Sekitar pukul 11.00 WIB, kami memasuki gerbang “Bukit Menumbing”, menandakan bahwa dalam beberapa menit lagi kami akan sampai ke titik utama destinasi, yaitu Giri Sasana Bukti Menumbing, tempat dimana para pendiri bangsa seperti Presiden Soekarno, Wakil Presiden Moh. Hatta dan Agus Salim diasingkan pada agresi militer II Belanda(19 Desember 1948- Juli 1949).

Setibanya di lokasi tempat pengasingan, saya merasa (dibuat) dilema, antara takjub dengan keindahan panorama dari puncak Bukti Menumbing, sekaligus sedih membayangkan betapa pilunya ketika sosok para founding father itu harus diasingkan oleh penjajah Belanda di sebuah tempat yang pada masanya saya pikir sangatlah terasing.

Giri Sasana Menumbing dikenal juga dengan sebutan Pesanggrahan Menumbing. Di tempat ini, berdiri sebuah komplek villa yang dibangun pada tahun 1928-1930. Mulanya, komplek villa ini diperuntukkan sebagai tempat beristirahat para pejabat perusahaan timah Bank Tin Winning Bedriff.

Memasuki bangunan utama, berjejer rapi meja dan kursi yang membentuk pola huruf “U”, yang jika dilihat dari bentuknya tampaknya sering digunakan rapat pada masanya. Meski bangunan utama Pesanggarahan Menumbing ini cukup besar, tidak banyak sekat tembok pada bagian ruangan utamanya. Cenderung terbuka dengan beberapa meja dan kursi yang memang (sepertinya) di-setting untuk nyaman berdiskusi.

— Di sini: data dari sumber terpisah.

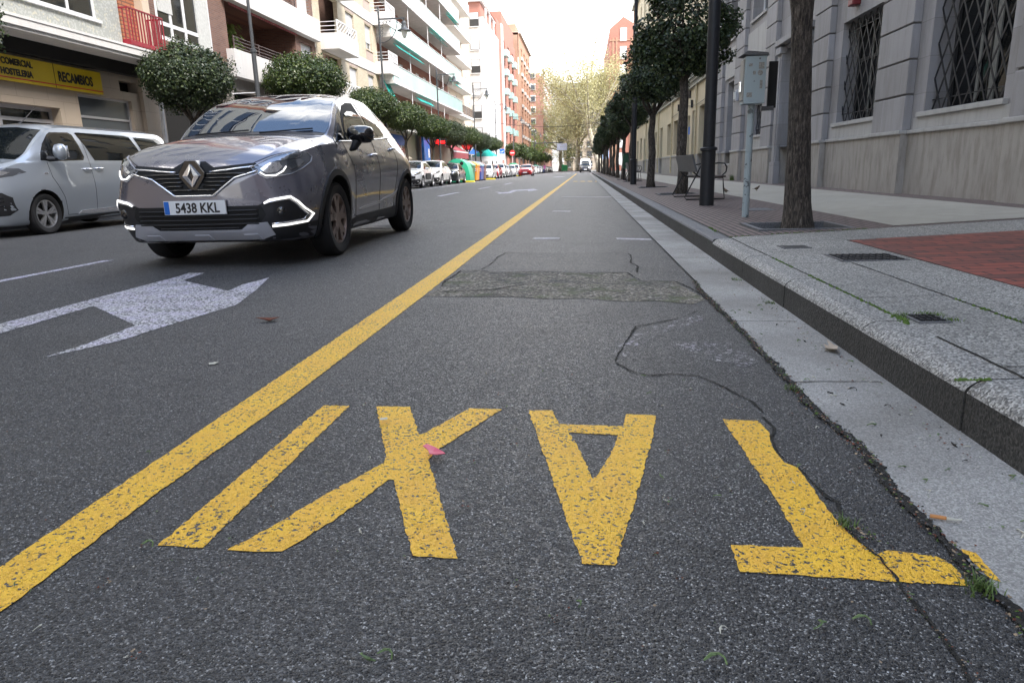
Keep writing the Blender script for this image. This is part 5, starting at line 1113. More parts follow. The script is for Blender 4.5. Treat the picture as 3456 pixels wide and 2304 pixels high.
# behind the camera, seen only in reflections
block('brown_apartment_block', 'brown brick block standing behind the viewpoint across the street', 10, -20, -60, -58, 24, ('brown_brick', 'brown_brick'), 6, 1, end_windows=False)
# ================================================================== TREES, LAMPS, STREET FURNITURE
def crown_mesh(name, n, rx, rz, zc, mat, leaf=0.075, seed=1, flat=0.55, clump=40, gap=0.35, core=0.35):
    """thousands of small bent leaves in lumpy clumps over a dome"""
    q = random.Random(seed); v = []; f = []
    cl = []
    for _ in range(clump):
        a = q.uniform(0, 6.283); u = q.uniform(-1, 1); s_ = math.sqrt(1 - u * u); k = q.uniform(0.72, 1.0) if core < .5 else q.uniform(.6, .82)
        cl.append((rx * k * s_ * math.cos(a), rx * k * s_ * math.sin(a), rz * k * (u if u > 0 else u * flat), q.uniform(.16, .32) * rx))
    for i in range(n):
        if q.random() < core:
            a = q.uniform(0, 6.283); u = q.uniform(-1, 1); s_ = math.sqrt(1 - u * u); k = q.uniform(0.35, 0.92) ** .6 * q.uniform(.85, 1.0)
            x, y, z = rx * k * s_ * math.cos(a), rx * k * s_ * math.sin(a), rz * k * (u if u > 0 else u * flat)
        else:
            c = q.choice(cl); a = q.uniform(0, 6.283); u = q.uniform(-1, 1); s_ = math.sqrt(1 - u * u); k = q.random() ** .35 * c[3]
            x, y, z = c[0] + k * s_ * math.cos(a), c[1] + k * s_ * math.sin(a), c[2] + k * u * .8
            if z < -rz * flat * 1.05: z = -rz * flat * q.uniform(.8, 1.05)
        d = Vector((x / rx, y / rx, z / rz)); d = d.normalized() if d.length > 1e-3 else Vector((0, 0, 1))
        nrm = (d + Vector((q.gauss(0, .65), q.gauss(0, .65), q.gauss(.3, .55)))).normalized(); t = nrm.orthogonal().normalized(); t.rotate(Matrix.Rotation(q.uniform(0, 6.283), 3, nrm)); b = nrm.cross(t)
        L_ = leaf * q.uniform(.6, 1.3); w_ = L_ * .42; p = Vector((x, y, z + zc)); m = len(v)
        v += [p, p + t * L_ * .5 + b * w_ + nrm * L_ * .08, p + t * L_ - nrm * L_ * .12, p + t * L_ * .5 - b * w_ + nrm * L_ * .08]; f.append((m, m + 1, m + 2, m + 3))
    me = bpy.data.meshes.new(name); me.from_pydata([tuple(x) for x in v], [], f); me.materials.append(mat); return me
def trunk_mesh(name, h, r0, r1, mat, rx, zc, rz, nb=6, seed=1, lean=0.0, seg=12, wob=0.02):
    q = random.Random(seed); mb = MB(); pts = []; rs = []
    for i in range(9):
        t_ = i / 8; pts.append((lean * t_ + q.gauss(0, wob) * (t_ > 0), q.gauss(0, wob) * (t_ > 0), h * t_)); rs.append((r0 * (1.25 if i == 0 else 1.06 if i == 1 else 1) * (1 - t_) + r1 * t_))
    mb.tube(pts, rs, seg)
    top = Vector(pts[-1])
    for k in range(nb):
        a = 6.283 * k / nb + q.uniform(-.4, .4); rr = rx * q.uniform(.45, .8); e = top + Vector((rr * math.cos(a), rr * math.sin(a), (zc - h) + rz * q.uniform(-.1, .6)))
        m1 = top.lerp(e, .35) + Vector((.12 * rr * math.cos(a), .12 * rr * math.sin(a), -.08)); m2 = top.lerp(e, .7) + Vector((q.gauss(0, .05), q.gauss(0, .05), 0))
        st_ = top - Vector((0, 0, q.uniform(0.02, .12))); R0 = r1 * q.uniform(.5, .68)
        mb.tube([st_, m1, m2, e], [R0, R0 * .75, R0 * .5, R0 * .2], 7)
        for _ in range(3):
            s0 = m1.lerp(e, q.uniform(.1, .8)); e2 = s0 + Vector((q.gauss(0, .35) * rx, q.gauss(0, .35) * rx, q.uniform(.1, .5) * rz)); mb.tube([s0, s0.lerp(e2, .5) + Vector((0, 0, .03)), e2], [R0 * .35, R0 * .25, R0 * .1], 5)
    o = mb.build(name, mat, smooth=True); me = o.data; bpy.data.objects.remove(o); return me
def tree(loc, crown, trunk, label, group, rz=0.0, sc=1.0, cat='tree', name='tree', szz=1.0):
    r = thing(name, loc, label, cat, group, rz); r.scale = (sc, sc, sc * szz)
    for nm, me in (('trunk', trunk), ('crown', crown)):
        o = bpy.data.objects.new(nm, me); C.objects.link(o); o.parent = r
    return r
RT = ['dark leafed street tree'] 
cr_a = crown_mesh('crown_a', 13000, 1.0, 1.15, 3.25, M['leaf_dark'], 0.075, 3, .7, 34, core=.28)
tk_a = trunk_mesh('trunk_a', 2.35, .115, .085, M['bark'], 1.0, 3.3, 1.0, 7, 5)
cr_b = crown_mesh('crown_b', 13000, 1.04, 1.12, 3.3, M['leaf_dark'], 0.075, 9, .7, 34, core=.28)
tk_b = trunk_mesh('trunk_b', 2.2, .12, .09, M['bark'], 1.0, 3.2, 1.0, 6, 8, 0.08)
# near right trunk (its crown is above the frame)
near = thing('tree', (2.14, 7.17, 0.03), 'nearest street tree, thick rough brown trunk in a square pit beside the meter box', 'tree', 'clipped trees on the right pavement')
mb = MB(); q = random.Random(4); pts = []; rs = []; K = 26; SEG = 28
base = len(mb.v)
for i in range(K):
    t_ = i / (K - 1); z = 2.55 * t_; r_ = .122 - .030 * min(1, t_ * 1.5) + .055 * math.exp(-t_ * 16) + (.05 * max(0, (t_ - .72) / .28) ** 2)
    cx_ = .0 - .155 * t_ - .01 * math.sin(t_ * 6); 
    for k in range(SEG):
        a = 6.283 * k / SEG; rr = r_ * (1 + .05 * math.sin(a * 3 + t_ * 5) + .035 * math.sin(a * 7 + 11 * t_) + q.gauss(0, .012)); mb.v.append((cx_ + rr * math.cos(a) * (1 + .25 * max(0, (t_ - .8) / .2)), rr * math.sin(a), z))
for i in range(K - 1):
    for k in range(SEG): mb.f.append((i * SEG + k, i * SEG + (k + 1) % SEG, (i + 1) * SEG + (k + 1) % SEG, (i + 1) * SEG + k)); mb.mi.append(0)
for a, l_ in ((0.2, 1.0), (1.5, .9), (2.7, 1.0), (3.9, .9), (5.1, 1.0)):
    mb.tube([(-.15 + .04 * math.cos(a), .04 * math.sin(a), 2.4), (.25 * l_ * math.cos(a), .25 * l_ * math.sin(a), 2.75), (.8 * l_ * math.cos(a), .8 * l_ * math.sin(a), 3.3)], [.07, .055, .02], 9)
mb.build('trunk', M['bark'], near, smooth=True)
o = bpy.data.objects.new('crown', crown_mesh('crown_n', 14000, 1.35, 1.0, 3.75, M['leaf_dark'], 0.085, 6, .45)); C.objects.link(o); o.parent = near
lab_r = ['second street tree on the right, behind the bench, crown touching the black lamp post', 'third street tree on the right, slim trunk forking in a V before the yellow building',
         'street tree just beyond the far second lamp post on the right', 'fifth street tree on the right pavement, counting from the front']
for i, (px, py) in enumerate(PITS[1:]):
    lb = lab_r[i] if i < 4 else 'dark clipped tree number %d from the front in the receding right-hand row' % (i + 2)
    lb = lb if i < 4 else ['sixth', 'seventh', 'eighth', 'ninth', 'tenth', 'eleventh', 'twelfth', 'thirteenth', 'last'][min(8, i - 4)] + ' tree from the front in the dark row receding along the right pavement'
    sc = (1.06, 1.0, 1.0, 0.96, 1.0)[i] if i < 5 else rnd.uniform(.94, 1.04)
    tree((px + rnd.uniform(-.05, .05), py, 0.03), [cr_a, cr_b][i % 2], [tk_a, tk_b][i % 2], lb, 'clipped trees on the right pavement', rnd.uniform(0, 6.28), sc)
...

Di bagian dinding terdapat beberapa foto yang menampilkan lokasi pengasingan, para tokoh dan kawasan Pulau Bangka pada zaman dahulu kala.

Sebelum masuk ke kamar tempat pengasingan, tersimpan sebuah mobil Ford tua berwarna hitam dengan nomor polisi BN-10. Mobil ini, pada zamannya merupakan salah satu kendaraan para tokoh bangsa selama diasingkan di Pulau Bangka.

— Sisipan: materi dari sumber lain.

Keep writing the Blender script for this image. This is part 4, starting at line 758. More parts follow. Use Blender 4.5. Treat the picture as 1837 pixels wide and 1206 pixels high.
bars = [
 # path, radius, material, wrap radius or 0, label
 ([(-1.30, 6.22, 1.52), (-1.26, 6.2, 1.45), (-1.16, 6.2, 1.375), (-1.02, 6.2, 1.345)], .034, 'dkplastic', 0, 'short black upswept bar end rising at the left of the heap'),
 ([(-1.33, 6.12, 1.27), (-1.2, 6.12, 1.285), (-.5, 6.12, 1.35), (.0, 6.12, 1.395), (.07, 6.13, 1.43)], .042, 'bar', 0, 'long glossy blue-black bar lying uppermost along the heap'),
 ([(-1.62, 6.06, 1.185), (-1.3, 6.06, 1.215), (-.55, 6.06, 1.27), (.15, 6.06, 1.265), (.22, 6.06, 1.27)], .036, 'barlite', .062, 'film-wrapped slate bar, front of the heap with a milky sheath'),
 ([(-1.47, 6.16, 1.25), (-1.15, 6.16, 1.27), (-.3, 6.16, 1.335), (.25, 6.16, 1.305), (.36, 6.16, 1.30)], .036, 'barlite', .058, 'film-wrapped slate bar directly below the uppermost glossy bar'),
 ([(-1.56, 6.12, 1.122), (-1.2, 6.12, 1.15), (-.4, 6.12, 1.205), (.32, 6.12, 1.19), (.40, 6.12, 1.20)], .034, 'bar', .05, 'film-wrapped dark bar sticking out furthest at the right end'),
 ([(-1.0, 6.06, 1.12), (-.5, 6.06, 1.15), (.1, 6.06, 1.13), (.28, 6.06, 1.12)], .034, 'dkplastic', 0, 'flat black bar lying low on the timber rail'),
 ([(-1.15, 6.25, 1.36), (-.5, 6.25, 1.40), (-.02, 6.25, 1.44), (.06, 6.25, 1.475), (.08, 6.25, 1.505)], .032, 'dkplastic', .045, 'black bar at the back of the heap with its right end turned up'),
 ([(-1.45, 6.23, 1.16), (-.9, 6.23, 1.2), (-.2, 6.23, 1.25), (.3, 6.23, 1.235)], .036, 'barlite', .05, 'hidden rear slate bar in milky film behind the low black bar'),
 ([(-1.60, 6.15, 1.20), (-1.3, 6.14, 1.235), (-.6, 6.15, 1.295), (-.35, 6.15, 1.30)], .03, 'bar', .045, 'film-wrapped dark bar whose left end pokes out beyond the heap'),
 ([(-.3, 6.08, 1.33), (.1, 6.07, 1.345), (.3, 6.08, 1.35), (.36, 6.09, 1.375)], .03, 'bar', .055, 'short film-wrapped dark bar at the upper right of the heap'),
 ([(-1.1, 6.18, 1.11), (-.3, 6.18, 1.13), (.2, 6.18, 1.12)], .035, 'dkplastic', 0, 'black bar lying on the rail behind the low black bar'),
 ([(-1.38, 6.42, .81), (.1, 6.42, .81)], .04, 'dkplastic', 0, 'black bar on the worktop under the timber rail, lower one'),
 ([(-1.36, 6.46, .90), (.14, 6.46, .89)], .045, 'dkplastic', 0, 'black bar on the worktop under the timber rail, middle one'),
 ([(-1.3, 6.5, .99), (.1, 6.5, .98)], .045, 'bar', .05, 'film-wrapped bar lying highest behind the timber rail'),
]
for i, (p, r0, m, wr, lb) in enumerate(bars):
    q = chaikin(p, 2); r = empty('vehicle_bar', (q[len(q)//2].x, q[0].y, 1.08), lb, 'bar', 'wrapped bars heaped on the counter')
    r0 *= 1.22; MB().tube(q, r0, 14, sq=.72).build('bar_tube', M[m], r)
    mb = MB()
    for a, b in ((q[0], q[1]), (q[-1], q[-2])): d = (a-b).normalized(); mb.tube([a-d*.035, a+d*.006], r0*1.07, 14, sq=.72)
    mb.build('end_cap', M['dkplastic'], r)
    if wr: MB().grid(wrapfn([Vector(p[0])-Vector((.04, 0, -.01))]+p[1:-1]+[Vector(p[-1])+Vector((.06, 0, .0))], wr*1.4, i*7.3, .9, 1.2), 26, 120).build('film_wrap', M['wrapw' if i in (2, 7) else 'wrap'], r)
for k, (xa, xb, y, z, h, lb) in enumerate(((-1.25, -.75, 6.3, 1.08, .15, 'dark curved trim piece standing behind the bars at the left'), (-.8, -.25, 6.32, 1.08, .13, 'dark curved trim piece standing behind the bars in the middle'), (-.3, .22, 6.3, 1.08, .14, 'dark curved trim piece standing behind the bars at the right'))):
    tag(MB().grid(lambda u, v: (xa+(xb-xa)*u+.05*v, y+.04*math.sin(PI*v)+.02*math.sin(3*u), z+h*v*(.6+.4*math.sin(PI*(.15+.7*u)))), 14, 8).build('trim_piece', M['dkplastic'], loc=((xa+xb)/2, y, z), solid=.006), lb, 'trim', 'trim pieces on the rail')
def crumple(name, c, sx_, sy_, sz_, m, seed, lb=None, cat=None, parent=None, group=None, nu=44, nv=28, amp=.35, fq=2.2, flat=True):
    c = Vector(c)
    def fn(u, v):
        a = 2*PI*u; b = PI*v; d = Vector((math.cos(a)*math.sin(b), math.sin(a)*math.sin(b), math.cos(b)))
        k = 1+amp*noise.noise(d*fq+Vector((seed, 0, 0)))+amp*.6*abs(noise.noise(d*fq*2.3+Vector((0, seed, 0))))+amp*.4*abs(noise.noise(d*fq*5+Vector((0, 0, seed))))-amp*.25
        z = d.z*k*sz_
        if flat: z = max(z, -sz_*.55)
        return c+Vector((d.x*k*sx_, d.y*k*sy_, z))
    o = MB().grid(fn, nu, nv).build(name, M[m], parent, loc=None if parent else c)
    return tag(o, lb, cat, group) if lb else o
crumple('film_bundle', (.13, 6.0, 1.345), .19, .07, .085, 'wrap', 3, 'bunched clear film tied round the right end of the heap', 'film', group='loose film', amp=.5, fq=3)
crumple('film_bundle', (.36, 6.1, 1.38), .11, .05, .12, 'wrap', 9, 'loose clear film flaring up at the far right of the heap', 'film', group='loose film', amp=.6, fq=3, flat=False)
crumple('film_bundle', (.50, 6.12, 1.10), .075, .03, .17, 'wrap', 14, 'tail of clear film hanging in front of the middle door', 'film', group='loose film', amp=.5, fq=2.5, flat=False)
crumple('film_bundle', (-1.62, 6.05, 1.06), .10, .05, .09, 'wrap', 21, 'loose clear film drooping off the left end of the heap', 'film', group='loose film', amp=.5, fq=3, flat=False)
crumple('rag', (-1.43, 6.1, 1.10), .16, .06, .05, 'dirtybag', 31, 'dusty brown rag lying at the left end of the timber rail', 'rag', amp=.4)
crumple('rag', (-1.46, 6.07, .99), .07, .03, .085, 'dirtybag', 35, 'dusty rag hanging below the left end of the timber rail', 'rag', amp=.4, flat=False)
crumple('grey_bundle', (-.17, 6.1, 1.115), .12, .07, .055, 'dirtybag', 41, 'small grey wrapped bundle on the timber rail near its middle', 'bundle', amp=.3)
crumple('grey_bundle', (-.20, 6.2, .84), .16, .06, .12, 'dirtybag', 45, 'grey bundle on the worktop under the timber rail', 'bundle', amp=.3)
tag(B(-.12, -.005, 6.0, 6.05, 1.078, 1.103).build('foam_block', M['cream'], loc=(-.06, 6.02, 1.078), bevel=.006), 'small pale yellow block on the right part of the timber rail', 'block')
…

Masuk ke dalam kamar, terdapat dua tempat tidur. Sayangnya, di kedua tempat tidur tersebut tidak ada keterangan yang menunjukkan dahulunya digunakan oleh siapa. Di antara keduanya, terdapat sebuah foto Bung Karno berwarna hitam putih dan peci hitam yang menggantung di sisi tembok sebelah kiri (dari posisi saya menghadap). Satu yang harus diperhatikan, petugas yang jaga memberi tahu kami jika kamar tersebut mohon maaf tidak boleh dimasuki bagi perempuan yang sedang halangan (red. haid).

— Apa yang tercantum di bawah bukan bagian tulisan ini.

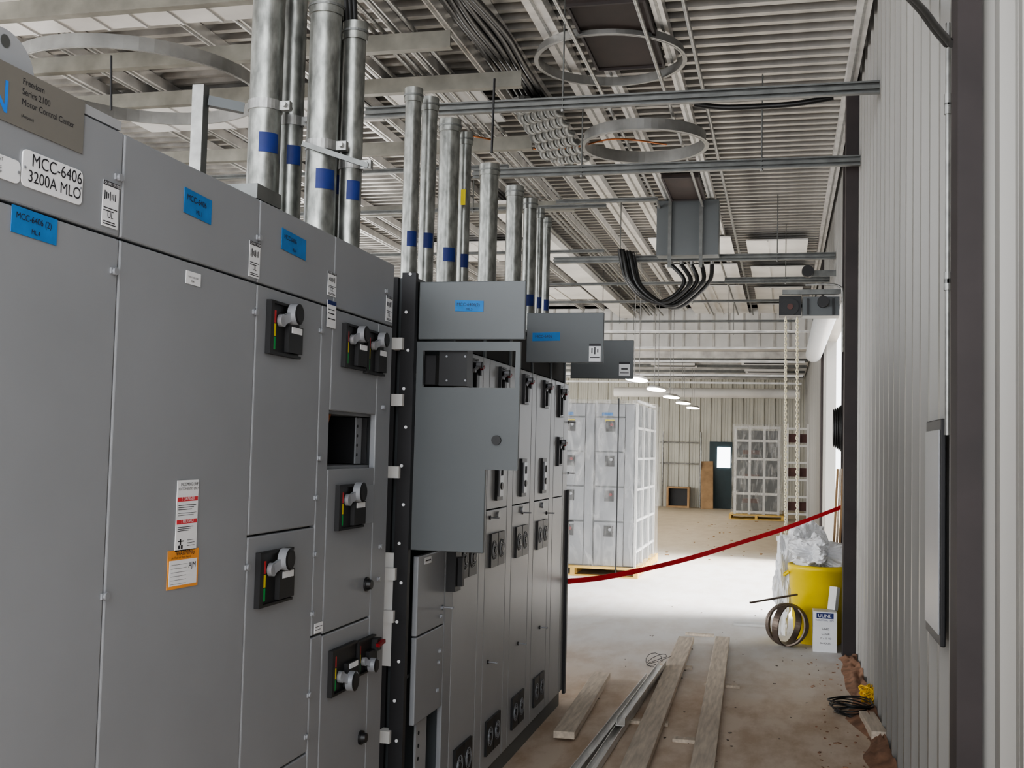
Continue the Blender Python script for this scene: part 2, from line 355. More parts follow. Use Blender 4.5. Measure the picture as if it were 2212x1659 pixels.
MB().tube(cr(P),.008,COPPER,6).obj('copper_wire',label='thin orange-brown wire strung below the joists',cat='wire')
p=ony(1068,170,5.9); MB().cyl(p,ony(1062,330,5.9),.007,BLACK,8).obj('hanging_rod',label='thin black rod hanging down from the joists',cat='rod')
p=ony(240,120,4.6); MB().cyl(p,ony(240,238,4.6),.006,BLACK,8).obj('hanging_rod',label='thin dark threaded rod hanging above the cabinets',cat='rod')
for px,py in((905,150),(930,150),(1330,260),(1480,330),(1600,560),(1300,600),(1100,300),(1130,400)):
    X=onz(px,py,4.56).x; MB().cyl((X,6,4.56),(X,24,4.56),.016,GALV,8).obj('ceiling_conduit',label='thin galvanized conduit running lengthwise under the joists',cat='conduit',group='thin ceiling conduits')
# ------------------------------------------------------------ label helper
def lab(name,parent,O,u,v,n,w_,h,bg,lines=(),bars=(),th=.0012,skew=0,label=None):
    b=MB(); O=V(O);u=V(u);v=V(v);n=V(n)
    if skew: u=(u+v*skew).normalized()
    b.obox(O+u*w_/2+v*h/2+n*th/2,u*w_/2,v*h/2,n*th/2,bg)
    for x0,y0,x1,y1,m in bars: b.obox(O+u*w_*(x0+x1)/2+v*h*(y0+y1)/2+n*(th+.0003),u*w_*(x1-x0)/2,v*h*(y1-y0)/2,n*.0003,m)
    for s_,fx,fy,sz,m in lines: b.text(s_,sz,O+u*w_*fx+v*h*fy+n*(th+.0010),u,v,m)
    return b.obj(name,parent=parent,label=label)
def flab(name,parent,px0,py0,px1,py1,bg,lines=(),bars=(),skew=0,label=None,off=.0):
    ym=(py0+py1)/2; xm=(px0+px1)/2
    y0=F(px0,ym)[0];y1=F(px1,ym)[0];z1=F(xm,py0)[1];z0=F(xm,py1)[1]
    return lab(name,parent,(FX+.001+off,y0,z0),UY,Z,UX,y1-y0,z1-z0,bg,lines,bars,skew=skew,label=label)
# ------------------------------------------------------------ cabinet parts
def door(parent,y0,y1,z0,z1,m=PAINT,x=FX,cut=None,name='door'):
    g=.0025; b=MB(); t=.022
    b.box(x-t,x,y0+g,y1-g,z0+g,z1-g,m)
    return b.obj(name,parent=parent,bevel=.004)
def hollow(parent,y0,y1,zt,m=PAINT,depth=.5,x=FX,shelves=()):
    b=MB(); t=.012; xb=x-.022; xk=x-depth
    b.box(xk,xb,y0,y0+t,0,zt,m); b.box(xk,xb,y1-t,y1,0,zt,m); b.box(xk,xk+t,y0+t,y1-t,0,zt,m); b.box(xk+t,xb,y0+t,y1-t,zt-t,zt,m); b.box(xk+t,xb,y0+t,y1-t,0,.08,m)
    for s_ in shelves: b.box(xk+t,xb-.005,y0+t,y1-t,s_-.006,s_+.006,m)
    b.box(xk+t,xk+.2,y0+t,y1-t,.08,zt-t,DARKIN)
    return b.obj('body',parent=parent)
def handle(parent,px0,py0,px1,py1,up=True,lab_=True,red=False):
    ym=(py0+py1)/2;xm=(px0+px1)/2; y0=F(px0,ym)[0];y1=F(px1,ym)[0];z1=F(xm,py0)[1];z0=F(xm,py1)[1]
    return handle3(parent,y0,y1,z0,z1,up,lab_,red)
def handle3(parent,y0,y1,z0,z1,up=True,lab_=True,red=False,x=FX):
    w_=y1-y0;h=z1-z0; b=MB()
    b.box(x+.0005,x+.008,y0,y1,z0,z1,BLACK)
    b.box(x+.008,x+.016,y0,y0+w_*.10,z0,z1,BLACK); b.box(x+.008,x+.016,y0+w_*.10,y1,z1-h*.05,z1,BLACK); b.box(x+.008,x+.016,y0+w_*.10,y1,z0,z0+h*.05,BLACK)
    b.box(x+.008,x+.022,y0+w_*.52,y1-w_*.02,z0+h*.08,z0+h*.60,BLACK)
    sy0,sy1=y0+w_*.13,y0+w_*.22
    for k,mm in enumerate((GRN,YEL,REDM)): b.box(x+.008,x+.010,sy0,sy1,z0+h*(.1+.25*k),z0+h*(.33+.25*k),mm)
    zc=z0+h*(.82 if up else .2); pv=V((x+.016,y0+w_*.34,z0+h*(.66 if up else .36))); kn=V((x+.030,y0+w_*.62,zc))
    b.cyl(pv-UX*.007,pv+UX*.006,w_*.09,SILV,14); b.beam(pv,kn,w_*.13,.010,SILV,up=UX)
    b.cyl(kn-UX*.012,kn+UX*.012,w_*.15,SILV,20); b.cyl(kn+UX*.012,kn+UX*.015,w_*.15,BLACK,20,r2=w_*.12)
    if lab_: b.box(x+.022,x+.0232,y0+w_*.60,y1-w_*.06,z0+h*.46,z0+h*.58,WHITE)
    if red: 
        b.box(x+.008,x+.03,y1-w_*.15,y1+w_*.10,z0+h*.55,z1-h*.1,BLACK); b.beam((x+.034,y1-w_*.2,z0+h*.72),(x+.036,y1+w_*.12,z0+h*.80),.014,.012,RED)
    return b.obj('disconnect_handle',parent=parent,label='black rotary disconnect handle with colored position strip')
def knob(parent,px,py,r=.016,m=BLACK,l=.022,name='knob'):
    y,z=F(px,py); b=MB(); b.cyl((FX+.0005,y,z),(FX+.008,y,z),r*1.3,m,20); b.cyl((FX+.008,y,z),(FX+l,y,z),r,m,16,r2=r*.85); return b.obj(name,parent=parent)
def latch(parent,px,py,x=FX):
    y,z=F(px,py); b=MB(); b.cyl((x,y-.006,z),(x+.009,y-.006,z),.008,SILV,14); b.box(x,x+.004,y-.018,y+.004,z-.006,z+.006,SILV); return b.obj('latch',parent=parent)
def tbar(parent,px,py,L=.05):
    y,z=F(px,py); b=MB(); b.cyl((FX,y,z),(FX+L,y,z),.004,SILV,8); b.cyl((FX+L*.9,y-.012,z),(FX+L*.9,y+.012,z),.004,SILV,8); b.cyl((FX,y,z),(FX+.006,y,z),.01,BLACK,10); return b.obj('latch',parent=parent)
ZT=2.27; ZW=2.045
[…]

Usai melihat-melihat kamar utama, saya dan teman-teman naik ke atas atap –yang memang dicor–. Dari sini, saya benar-benar dibuat takjub. Sejauh mata memandang, terhampar luas panorama indah Pulang Bangka yang nampak jelas hingga ke lautan lepas.

Saya, di atap Pesanggrahan Menumbing dengan latar belakang panorama Pulau Bangka

Tentang Ular Penjaga Pesanggrahan Menumbing

Ini yang mebuat saya sempat percaya tidak percaya. Oleh penjaga, kami diberitahu jika di pohon cemara kecil di depan pintu masuk ada ular belang bercorak hijau (kehitam-hitaman) – kuning. Yang mengejutkan, konon ular tersebut tidak kemana-kemana, selalu ada disitu. Entah sejak kapan ada di situ, tidak ada yang tahu pasti. Yang jelas, hingga saat ini ular tersebut tidak pernah mengganggu. Konon, ular-ular tersebut ada 5 ekor. Sedangkan yang bisa saya lihat saat itu ada 1 ekor, entah yang 4 nya sedang pergi kemana.

Ular di pohon cemara, di depan pintu masuk Pesanggrahan Menumbing

Untuk meyakinkan diri, saya coba Googling mencari informasi tentang ular tersebut. Ternyata benar, saya mendapati beberapa artikel yang sudah mengulasnya lebih dari setahun yang lalu.

Jika dilihat dari corak dan bentuk kepalanya yang cenderung besar dan berbentuk segitiga sempurna, sepertinya ular tersebut merupakan ular jenis Wagler’s Pit Viper (mohon dikoreksi jika salah) yang dikenal sangat berbisa dengan tingkat mematikan sekitar 40% – 70%. Habitat penyebaran Wagler’s Pit Viper (Tropidolaemus wagleri) kebetulan juga salah satunya di Pulau Bangka, selain di  Sumatra, Mentawi, Nias, Kepulauan Riau , Natuna, Kalimantan, Karimata, Buton dan Sulawesi.